The Greek word for peacemaker is eirénopoios which literally means a peace maker. One of the definitions given in Strong’s Concordance of the Greek word is pacific. This was not a word I knew other than in reference to the Pacific Ocean. The word pacific is defined by Oxforddictionary.com as “peaceful in character or intent.” Interestingly I just talked to a young man who is a sophomore in high school. He told me he has been bullied in school and was responding by getting depressed. I asked him how tall he was now. He said 6’1” – not small or short by any means. I then asked how tall he felt when he is depressed and he responded “one or two centimeters.” He is, at some level, internalizing the message of the bully who is attempting to make himself feel better by making someone else feel bad about themselves – by attempting to make them smaller than he is. My young friend does not want to become violent in response to the bully, but, on the other hand, becoming small and depressed is not working well either. His dance/stance is one of passivity or retreat which, in my mind, does not result in peacemaking. The bully is still essentially alone even if he/she has a lot of associates who are also bullying. My young friend is still alone and now very tiny and feeling depressed. Neither are at peace and their relationship can hardly be described as peaceful. What behavior then offers the possibility of peace?
As most of us know from basic physics, systems are systems are systems. All parts of the system have to function as an interdependent unit. If one changes any part of the system, all parts of the system are affected by the change. In the system between the bully and my young friend the system is intact as long as the bully continues to bully and as long as my young friend continues to react with shrinking. The bully beneath the costume of bad a bully is still alone and insecure. The young man who is the recipient of the bullying is still internalizing that he is the issue and miserable. Either of them could change the dynamics of the system. The bully could extend a hand of friendship. If he did that my young friend could refuse it and then respond in active or passive anger. Switching sides in that way would not change the basic dynamics of the system. Another possibility is that my young friend could accept the hand of friendship knowing that the bullying behavior was a result of the pain of feeling not enough. Another way of changing the system would be for my young friend to respond to the bully by standing tall and sending waves of love to the little boy who is living beneath the bullying costume. If my young friend did that then the bully might continue to try to reclaim the previous system, but when it did not work he would eventually have to leave or respond to the positive waves of love. Either response by the bully would acknowledge that the system had changed.

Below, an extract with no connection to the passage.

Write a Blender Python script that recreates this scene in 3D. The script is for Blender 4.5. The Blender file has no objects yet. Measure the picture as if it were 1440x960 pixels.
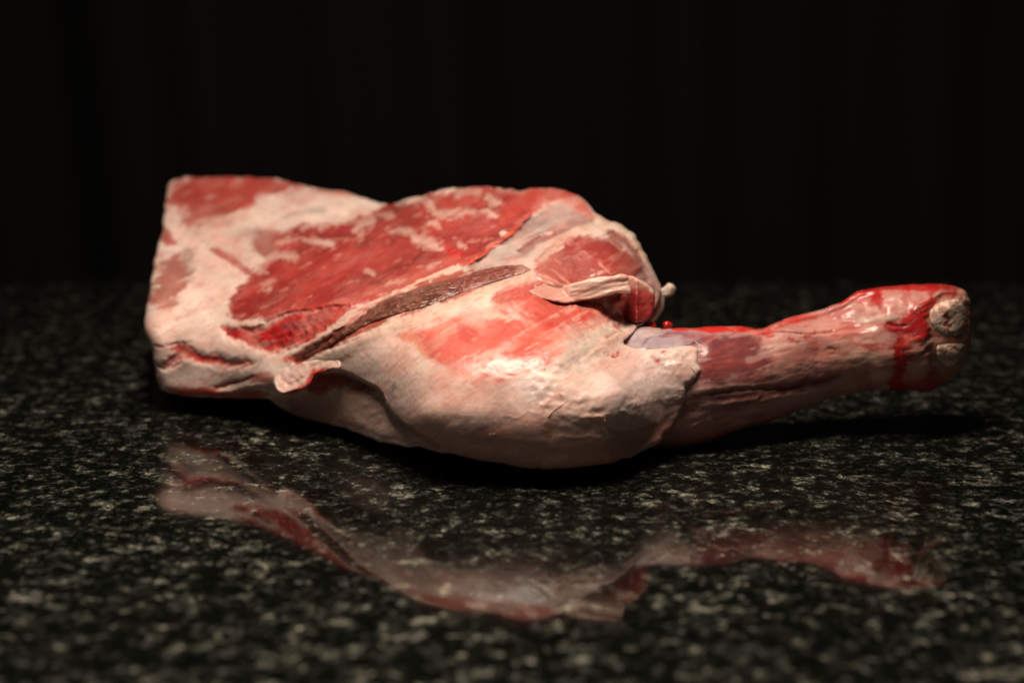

Another way of stating this is:
· B = RF (Bully leads to reaction friend) = BS (balanced system)
· B = AF (Bully leads to Action friend) = UBS (Unbalanced system)
· P/B = RF (person beneath bully leads to reaction friend) = UBS (unbalanced system)
· P/B = AF (person beneath bully leads to action friend)= BS (balanced system)
We know that none of us can change the behavior of another. On the other hand, not reacting leaves an unbalanced system which cannot exist indefinitely. Being a peacemaker does not, in my mind, guarantee peace but allows for the possibility of peace. Judas could have refused to respond in a positive way to the embrace and kiss of Jesus. The prostitute could have refused the offer of love from Jesus. She could have said, “What’s your game? I offer one thing. Something wrong with you? You cannot pay? Get out of here.” Either she or Jesus could have changed the dynamics of the relationship (the system). Yet Jesus offered love and she responded with love/acceptance. This resulted in a balanced system. Judas accepted the embrace and kiss of Jesus. This resulted in a balanced system.
Jesus was a peacemaker. At times, one or more of the disciples got confused by his behavior, but in the long run they accept the peace he offered.
In some churches, it is now customary to greet each other with “Peace be with you.” I have noticed that some individuals are very uncomfortable with this offer and may back away. Yet, some of those offering the hand of peace will continue to extend a distant offer of peace thus allowing the other person the comfort of distance. Others may read the discomfort of closeness as a rebuff and get angry. If one continues to genuinely offer “peace be with you” almost always the other person will accept even though they might still need the comfort of physical distance.
Blessed are the peacemaker. This holiday season as we move toward the challenges of 2017 we can all be peacemakers. When we hold on to that solid place in our heart peace will come – not immediately perhaps but it will come.
The Beatitude says that the peacemakers will be called children of God. God reaches out with love. We accept or do not accept. When we stand tall and proud in love we are the peacemakers who are imitating Jesus and thus, are the children of God.